[BEGIN Supplied data]
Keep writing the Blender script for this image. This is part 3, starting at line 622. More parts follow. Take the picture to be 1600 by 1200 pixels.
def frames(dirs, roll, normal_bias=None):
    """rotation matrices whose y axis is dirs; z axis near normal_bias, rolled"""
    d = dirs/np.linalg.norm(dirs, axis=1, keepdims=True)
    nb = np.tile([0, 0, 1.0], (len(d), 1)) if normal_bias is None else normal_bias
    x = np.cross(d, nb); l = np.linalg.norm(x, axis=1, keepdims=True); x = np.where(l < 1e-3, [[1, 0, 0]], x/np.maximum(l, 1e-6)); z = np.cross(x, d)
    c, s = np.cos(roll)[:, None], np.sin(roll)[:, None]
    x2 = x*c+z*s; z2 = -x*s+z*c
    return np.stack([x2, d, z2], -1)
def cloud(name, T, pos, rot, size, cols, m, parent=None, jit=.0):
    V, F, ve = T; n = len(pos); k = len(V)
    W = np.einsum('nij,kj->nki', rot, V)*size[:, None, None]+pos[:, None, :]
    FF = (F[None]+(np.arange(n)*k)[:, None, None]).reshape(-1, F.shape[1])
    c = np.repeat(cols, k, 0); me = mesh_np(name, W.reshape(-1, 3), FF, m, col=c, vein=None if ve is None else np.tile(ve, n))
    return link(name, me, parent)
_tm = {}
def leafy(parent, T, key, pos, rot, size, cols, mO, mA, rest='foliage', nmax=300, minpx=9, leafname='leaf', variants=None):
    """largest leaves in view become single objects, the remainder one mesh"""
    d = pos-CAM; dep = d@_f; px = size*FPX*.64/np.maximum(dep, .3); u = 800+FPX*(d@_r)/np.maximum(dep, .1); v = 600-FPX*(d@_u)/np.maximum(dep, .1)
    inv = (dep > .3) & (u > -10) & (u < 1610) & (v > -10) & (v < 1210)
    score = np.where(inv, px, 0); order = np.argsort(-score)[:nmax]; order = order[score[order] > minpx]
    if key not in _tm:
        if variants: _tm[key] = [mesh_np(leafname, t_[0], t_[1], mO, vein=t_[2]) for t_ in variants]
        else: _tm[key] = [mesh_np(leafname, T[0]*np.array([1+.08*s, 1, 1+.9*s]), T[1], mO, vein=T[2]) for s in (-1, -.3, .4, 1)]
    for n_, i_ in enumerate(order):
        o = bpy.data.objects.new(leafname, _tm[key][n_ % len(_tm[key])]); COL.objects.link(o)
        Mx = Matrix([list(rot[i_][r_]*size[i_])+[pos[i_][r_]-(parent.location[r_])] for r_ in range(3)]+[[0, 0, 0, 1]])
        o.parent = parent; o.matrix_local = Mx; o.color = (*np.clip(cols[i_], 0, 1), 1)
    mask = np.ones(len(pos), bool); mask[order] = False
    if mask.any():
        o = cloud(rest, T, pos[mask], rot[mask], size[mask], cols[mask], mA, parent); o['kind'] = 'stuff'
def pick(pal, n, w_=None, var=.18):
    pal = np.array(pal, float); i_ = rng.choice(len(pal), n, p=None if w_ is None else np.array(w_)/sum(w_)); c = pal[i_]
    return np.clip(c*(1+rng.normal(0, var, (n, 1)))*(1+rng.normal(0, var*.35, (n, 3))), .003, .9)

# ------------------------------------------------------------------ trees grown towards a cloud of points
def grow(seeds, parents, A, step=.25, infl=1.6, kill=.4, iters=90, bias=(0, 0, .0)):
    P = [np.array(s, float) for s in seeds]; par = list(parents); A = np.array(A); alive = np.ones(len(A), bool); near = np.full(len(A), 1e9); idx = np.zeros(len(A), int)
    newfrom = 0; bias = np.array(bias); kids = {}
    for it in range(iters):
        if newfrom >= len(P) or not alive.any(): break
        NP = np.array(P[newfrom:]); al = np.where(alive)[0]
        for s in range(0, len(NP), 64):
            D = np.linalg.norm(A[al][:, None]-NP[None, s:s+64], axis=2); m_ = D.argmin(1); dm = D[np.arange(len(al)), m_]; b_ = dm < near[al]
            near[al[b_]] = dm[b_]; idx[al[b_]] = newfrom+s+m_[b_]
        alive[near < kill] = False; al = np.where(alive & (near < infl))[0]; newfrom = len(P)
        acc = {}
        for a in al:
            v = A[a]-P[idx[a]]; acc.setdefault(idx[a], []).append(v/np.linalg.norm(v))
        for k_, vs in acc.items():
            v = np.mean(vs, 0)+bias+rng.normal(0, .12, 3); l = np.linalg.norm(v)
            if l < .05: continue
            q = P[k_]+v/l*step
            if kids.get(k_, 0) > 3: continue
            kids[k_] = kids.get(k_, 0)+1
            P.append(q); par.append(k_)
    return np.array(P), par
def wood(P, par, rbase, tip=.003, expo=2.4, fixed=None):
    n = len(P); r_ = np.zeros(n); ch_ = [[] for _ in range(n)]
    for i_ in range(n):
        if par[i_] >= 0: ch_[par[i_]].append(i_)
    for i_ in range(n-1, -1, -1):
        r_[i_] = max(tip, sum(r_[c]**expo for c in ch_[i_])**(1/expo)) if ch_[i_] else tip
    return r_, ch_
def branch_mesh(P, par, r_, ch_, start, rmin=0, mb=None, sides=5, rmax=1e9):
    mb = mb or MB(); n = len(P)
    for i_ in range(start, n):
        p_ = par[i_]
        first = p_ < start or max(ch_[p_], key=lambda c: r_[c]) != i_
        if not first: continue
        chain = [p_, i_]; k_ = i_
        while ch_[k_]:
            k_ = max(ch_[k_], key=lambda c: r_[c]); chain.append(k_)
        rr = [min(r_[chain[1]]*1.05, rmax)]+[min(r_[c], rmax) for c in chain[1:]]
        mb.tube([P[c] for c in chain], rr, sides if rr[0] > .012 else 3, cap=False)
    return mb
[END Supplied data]
Your task is to quote all of the data word for word.

Keep writing the Blender script for this image. This is part 3, starting at line 622. More parts follow. Take the picture to be 1600 by 1200 pixels.
def frames(dirs, roll, normal_bias=None):
    """rotation matrices whose y axis is dirs; z axis near normal_bias, rolled"""
    d = dirs/np.linalg.norm(dirs, axis=1, keepdims=True)
    nb = np.tile([0, 0, 1.0], (len(d), 1)) if normal_bias is None else normal_bias
    x = np.cross(d, nb); l = np.linalg.norm(x, axis=1, keepdims=True); x = np.where(l < 1e-3, [[1, 0, 0]], x/np.maximum(l, 1e-6)); z = np.cross(x, d)
    c, s = np.cos(roll)[:, None], np.sin(roll)[:, None]
    x2 = x*c+z*s; z2 = -x*s+z*c
    return np.stack([x2, d, z2], -1)
def cloud(name, T, pos, rot, size, cols, m, parent=None, jit=.0):
    V, F, ve = T; n = len(pos); k = len(V)
    W = np.einsum('nij,kj->nki', rot, V)*size[:, None, None]+pos[:, None, :]
    FF = (F[None]+(np.arange(n)*k)[:, None, None]).reshape(-1, F.shape[1])
    c = np.repeat(cols, k, 0); me = mesh_np(name, W.reshape(-1, 3), FF, m, col=c, vein=None if ve is None else np.tile(ve, n))
    return link(name, me, parent)
_tm = {}
def leafy(parent, T, key, pos, rot, size, cols, mO, mA, rest='foliage', nmax=300, minpx=9, leafname='leaf', variants=None):
    """largest leaves in view become single objects, the remainder one mesh"""
    d = pos-CAM; dep = d@_f; px = size*FPX*.64/np.maximum(dep, .3); u = 800+FPX*(d@_r)/np.maximum(dep, .1); v = 600-FPX*(d@_u)/np.maximum(dep, .1)
    inv = (dep > .3) & (u > -10) & (u < 1610) & (v > -10) & (v < 1210)
    score = np.where(inv, px, 0); order = np.argsort(-score)[:nmax]; order = order[score[order] > minpx]
    if key not in _tm:
        if variants: _tm[key] = [mesh_np(leafname, t_[0], t_[1], mO, vein=t_[2]) for t_ in variants]
        else: _tm[key] = [mesh_np(leafname, T[0]*np.array([1+.08*s, 1, 1+.9*s]), T[1], mO, vein=T[2]) for s in (-1, -.3, .4, 1)]
    for n_, i_ in enumerate(order):
        o = bpy.data.objects.new(leafname, _tm[key][n_ % len(_tm[key])]); COL.objects.link(o)
        Mx = Matrix([list(rot[i_][r_]*size[i_])+[pos[i_][r_]-(parent.location[r_])] for r_ in range(3)]+[[0, 0, 0, 1]])
        o.parent = parent; o.matrix_local = Mx; o.color = (*np.clip(cols[i_], 0, 1), 1)
    mask = np.ones(len(pos), bool); mask[order] = False
    if mask.any():
        o = cloud(rest, T, pos[mask], rot[mask], size[mask], cols[mask], mA, parent); o['kind'] = 'stuff'
def pick(pal, n, w_=None, var=.18):
    pal = np.array(pal, float); i_ = rng.choice(len(pal), n, p=None if w_ is None else np.array(w_)/sum(w_)); c = pal[i_]
    return np.clip(c*(1+rng.normal(0, var, (n, 1)))*(1+rng.normal(0, var*.35, (n, 3))), .003, .9)

# ------------------------------------------------------------------ trees grown towards a cloud of points
def grow(seeds, parents, A, step=.25, infl=1.6, kill=.4, iters=90, bias=(0, 0, .0)):
    P = [np.array(s, float) for s in seeds]; par = list(parents); A = np.array(A); alive = np.ones(len(A), bool); near = np.full(len(A), 1e9); idx = np.zeros(len(A), int)
    newfrom = 0; bias = np.array(bias); kids = {}
    for it in range(iters):
        if newfrom >= len(P) or not alive.any(): break
        NP = np.array(P[newfrom:]); al = np.where(alive)[0]
        for s in range(0, len(NP), 64):
            D = np.linalg.norm(A[al][:, None]-NP[None, s:s+64], axis=2); m_ = D.argmin(1); dm = D[np.arange(len(al)), m_]; b_ = dm < near[al]
            near[al[b_]] = dm[b_]; idx[al[b_]] = newfrom+s+m_[b_]
        alive[near < kill] = False; al = np.where(alive & (near < infl))[0]; newfrom = len(P)
        acc = {}
        for a in al:
            v = A[a]-P[idx[a]]; acc.setdefault(idx[a], []).append(v/np.linalg.norm(v))
        for k_, vs in acc.items():
            v = np.mean(vs, 0)+bias+rng.normal(0, .12, 3); l = np.linalg.norm(v)
            if l < .05: continue
            q = P[k_]+v/l*step
            if kids.get(k_, 0) > 3: continue
            kids[k_] = kids.get(k_, 0)+1
            P.append(q); par.append(k_)
    return np.array(P), par
def wood(P, par, rbase, tip=.003, expo=2.4, fixed=None):
    n = len(P); r_ = np.zeros(n); ch_ = [[] for _ in range(n)]
    for i_ in range(n):
        if par[i_] >= 0: ch_[par[i_]].append(i_)
    for i_ in range(n-1, -1, -1):
        r_[i_] = max(tip, sum(r_[c]**expo for c in ch_[i_])**(1/expo)) if ch_[i_] else tip
    return r_, ch_
def branch_mesh(P, par, r_, ch_, start, rmin=0, mb=None, sides=5, rmax=1e9):
    mb = mb or MB(); n = len(P)
    for i_ in range(start, n):
        p_ = par[i_]
        first = p_ < start or max(ch_[p_], key=lambda c: r_[c]) != i_
        if not first: continue
        chain = [p_, i_]; k_ = i_
        while ch_[k_]:
            k_ = max(ch_[k_], key=lambda c: r_[c]); chain.append(k_)
        rr = [min(r_[chain[1]]*1.05, rmax)]+[min(r_[c], rmax) for c in chain[1:]]
        mb.tube([P[c] for c in chain], rr, sides if rr[0] > .012 else 3, cap=False)
    return mb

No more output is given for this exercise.